TASK BRIEF:
Reproduce exactly the opening lines of the listing, stopping after the line that contains "COL = SC.collection" and including it.
--- Begin ---
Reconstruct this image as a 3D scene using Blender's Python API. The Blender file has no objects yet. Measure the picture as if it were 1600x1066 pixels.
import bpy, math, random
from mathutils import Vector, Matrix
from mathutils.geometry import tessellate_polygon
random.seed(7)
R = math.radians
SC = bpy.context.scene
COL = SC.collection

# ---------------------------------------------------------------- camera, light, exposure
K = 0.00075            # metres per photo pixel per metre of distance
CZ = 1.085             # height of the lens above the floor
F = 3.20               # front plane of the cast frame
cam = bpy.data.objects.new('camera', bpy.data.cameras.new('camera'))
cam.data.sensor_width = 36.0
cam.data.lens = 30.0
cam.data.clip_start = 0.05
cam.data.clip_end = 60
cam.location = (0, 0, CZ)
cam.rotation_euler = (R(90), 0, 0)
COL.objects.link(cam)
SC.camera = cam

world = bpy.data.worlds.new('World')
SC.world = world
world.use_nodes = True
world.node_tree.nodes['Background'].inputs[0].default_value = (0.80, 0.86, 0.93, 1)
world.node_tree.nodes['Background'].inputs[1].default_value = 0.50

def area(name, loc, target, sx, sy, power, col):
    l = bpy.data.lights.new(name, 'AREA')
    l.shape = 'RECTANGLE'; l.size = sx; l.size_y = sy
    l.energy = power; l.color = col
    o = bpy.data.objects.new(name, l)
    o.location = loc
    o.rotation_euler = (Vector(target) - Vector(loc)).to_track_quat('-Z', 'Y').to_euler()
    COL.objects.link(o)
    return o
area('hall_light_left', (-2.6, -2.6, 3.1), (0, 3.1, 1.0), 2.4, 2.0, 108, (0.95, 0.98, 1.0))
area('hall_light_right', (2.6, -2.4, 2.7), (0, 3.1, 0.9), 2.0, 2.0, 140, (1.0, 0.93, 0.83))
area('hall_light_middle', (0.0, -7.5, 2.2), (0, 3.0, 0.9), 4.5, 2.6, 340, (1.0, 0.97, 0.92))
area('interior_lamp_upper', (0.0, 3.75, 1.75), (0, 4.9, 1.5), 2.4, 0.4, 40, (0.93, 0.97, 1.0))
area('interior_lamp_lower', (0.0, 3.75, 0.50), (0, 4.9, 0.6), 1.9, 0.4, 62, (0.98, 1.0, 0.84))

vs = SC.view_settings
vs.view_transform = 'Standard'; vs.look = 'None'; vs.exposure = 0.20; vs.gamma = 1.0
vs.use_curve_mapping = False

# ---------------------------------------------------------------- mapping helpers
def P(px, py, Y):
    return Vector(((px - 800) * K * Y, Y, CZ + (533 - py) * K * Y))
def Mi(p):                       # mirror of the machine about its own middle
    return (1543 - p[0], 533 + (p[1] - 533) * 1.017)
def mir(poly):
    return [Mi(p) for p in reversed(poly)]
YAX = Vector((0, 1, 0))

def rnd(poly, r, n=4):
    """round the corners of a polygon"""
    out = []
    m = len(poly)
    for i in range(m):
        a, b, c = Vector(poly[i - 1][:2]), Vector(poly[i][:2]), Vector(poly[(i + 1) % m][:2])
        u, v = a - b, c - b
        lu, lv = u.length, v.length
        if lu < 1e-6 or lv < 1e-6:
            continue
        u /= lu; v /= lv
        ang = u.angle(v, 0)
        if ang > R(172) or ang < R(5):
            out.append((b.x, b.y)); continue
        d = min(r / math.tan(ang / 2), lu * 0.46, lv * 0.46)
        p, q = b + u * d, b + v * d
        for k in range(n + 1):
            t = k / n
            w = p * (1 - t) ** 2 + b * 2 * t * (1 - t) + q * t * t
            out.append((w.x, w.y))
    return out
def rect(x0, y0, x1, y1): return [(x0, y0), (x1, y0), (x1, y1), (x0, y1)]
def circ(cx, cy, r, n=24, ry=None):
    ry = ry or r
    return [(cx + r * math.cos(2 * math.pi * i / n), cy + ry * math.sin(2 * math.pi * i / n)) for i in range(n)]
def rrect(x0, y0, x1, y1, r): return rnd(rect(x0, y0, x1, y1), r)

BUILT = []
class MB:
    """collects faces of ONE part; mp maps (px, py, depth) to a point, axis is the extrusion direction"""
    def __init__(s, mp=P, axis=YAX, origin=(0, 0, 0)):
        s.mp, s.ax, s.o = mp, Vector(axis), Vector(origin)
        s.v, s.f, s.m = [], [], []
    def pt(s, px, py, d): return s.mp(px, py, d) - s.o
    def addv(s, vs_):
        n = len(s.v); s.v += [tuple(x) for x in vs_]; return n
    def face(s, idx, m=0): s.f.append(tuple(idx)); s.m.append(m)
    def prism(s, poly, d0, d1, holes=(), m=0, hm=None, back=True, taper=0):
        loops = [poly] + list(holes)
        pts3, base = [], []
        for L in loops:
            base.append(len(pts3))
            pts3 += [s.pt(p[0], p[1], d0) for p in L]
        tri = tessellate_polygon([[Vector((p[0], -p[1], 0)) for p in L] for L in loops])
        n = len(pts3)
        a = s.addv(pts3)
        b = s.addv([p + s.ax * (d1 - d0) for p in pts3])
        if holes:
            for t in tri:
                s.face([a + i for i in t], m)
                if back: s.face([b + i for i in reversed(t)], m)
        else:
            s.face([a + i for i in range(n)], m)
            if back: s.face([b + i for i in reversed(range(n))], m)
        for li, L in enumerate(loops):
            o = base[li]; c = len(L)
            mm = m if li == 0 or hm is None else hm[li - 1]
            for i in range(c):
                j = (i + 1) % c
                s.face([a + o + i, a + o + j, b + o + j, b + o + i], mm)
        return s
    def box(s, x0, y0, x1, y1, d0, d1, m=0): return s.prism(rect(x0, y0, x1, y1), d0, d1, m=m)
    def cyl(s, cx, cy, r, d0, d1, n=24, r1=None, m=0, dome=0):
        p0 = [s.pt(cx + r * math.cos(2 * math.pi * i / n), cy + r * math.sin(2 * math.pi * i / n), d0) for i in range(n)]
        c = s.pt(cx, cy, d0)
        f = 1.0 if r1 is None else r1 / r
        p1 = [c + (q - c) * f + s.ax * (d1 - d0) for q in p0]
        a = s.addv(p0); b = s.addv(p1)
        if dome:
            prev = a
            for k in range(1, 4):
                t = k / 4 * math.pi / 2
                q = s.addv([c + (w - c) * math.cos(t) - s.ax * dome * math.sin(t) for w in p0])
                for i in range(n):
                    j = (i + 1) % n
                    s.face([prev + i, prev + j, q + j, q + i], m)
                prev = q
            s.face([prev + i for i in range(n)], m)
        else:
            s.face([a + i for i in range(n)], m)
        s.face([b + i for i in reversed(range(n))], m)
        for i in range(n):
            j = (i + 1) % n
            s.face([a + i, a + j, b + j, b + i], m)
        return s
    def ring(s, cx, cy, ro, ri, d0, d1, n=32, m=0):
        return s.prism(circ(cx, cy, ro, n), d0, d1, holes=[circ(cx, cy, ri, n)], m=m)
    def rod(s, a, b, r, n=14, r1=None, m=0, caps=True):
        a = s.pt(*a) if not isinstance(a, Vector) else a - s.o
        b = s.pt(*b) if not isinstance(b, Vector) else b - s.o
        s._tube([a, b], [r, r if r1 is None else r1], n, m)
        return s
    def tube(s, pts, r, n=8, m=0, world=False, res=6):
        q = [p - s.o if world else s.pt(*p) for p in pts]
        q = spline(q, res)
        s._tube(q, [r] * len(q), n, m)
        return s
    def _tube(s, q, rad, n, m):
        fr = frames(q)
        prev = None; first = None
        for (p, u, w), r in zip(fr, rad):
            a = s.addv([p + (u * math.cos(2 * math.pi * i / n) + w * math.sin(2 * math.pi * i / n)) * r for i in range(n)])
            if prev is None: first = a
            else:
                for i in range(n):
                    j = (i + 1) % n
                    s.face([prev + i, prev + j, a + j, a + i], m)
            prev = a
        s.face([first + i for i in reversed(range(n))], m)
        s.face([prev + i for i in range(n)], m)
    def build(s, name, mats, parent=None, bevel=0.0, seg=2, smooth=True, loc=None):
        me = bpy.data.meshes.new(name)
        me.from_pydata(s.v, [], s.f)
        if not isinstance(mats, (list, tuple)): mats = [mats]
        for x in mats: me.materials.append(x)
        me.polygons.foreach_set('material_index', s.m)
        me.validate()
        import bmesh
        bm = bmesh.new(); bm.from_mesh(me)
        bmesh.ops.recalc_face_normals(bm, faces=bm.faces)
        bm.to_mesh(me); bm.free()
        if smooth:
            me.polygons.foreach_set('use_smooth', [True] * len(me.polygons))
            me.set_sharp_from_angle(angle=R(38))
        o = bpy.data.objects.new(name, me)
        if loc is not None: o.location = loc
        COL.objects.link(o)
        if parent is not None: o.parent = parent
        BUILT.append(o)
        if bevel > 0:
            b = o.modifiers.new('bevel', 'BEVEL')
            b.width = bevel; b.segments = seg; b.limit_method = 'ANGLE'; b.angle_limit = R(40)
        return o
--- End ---
ANSWER TO THIS PROBLEM:
Reconstruct this image as a 3D scene using Blender's Python API. The Blender file has no objects yet. Measure the picture as if it were 1600x1066 pixels.
import bpy, math, random
from mathutils import Vector, Matrix
from mathutils.geometry import tessellate_polygon
random.seed(7)
R = math.radians
SC = bpy.context.scene
COL = SC.collection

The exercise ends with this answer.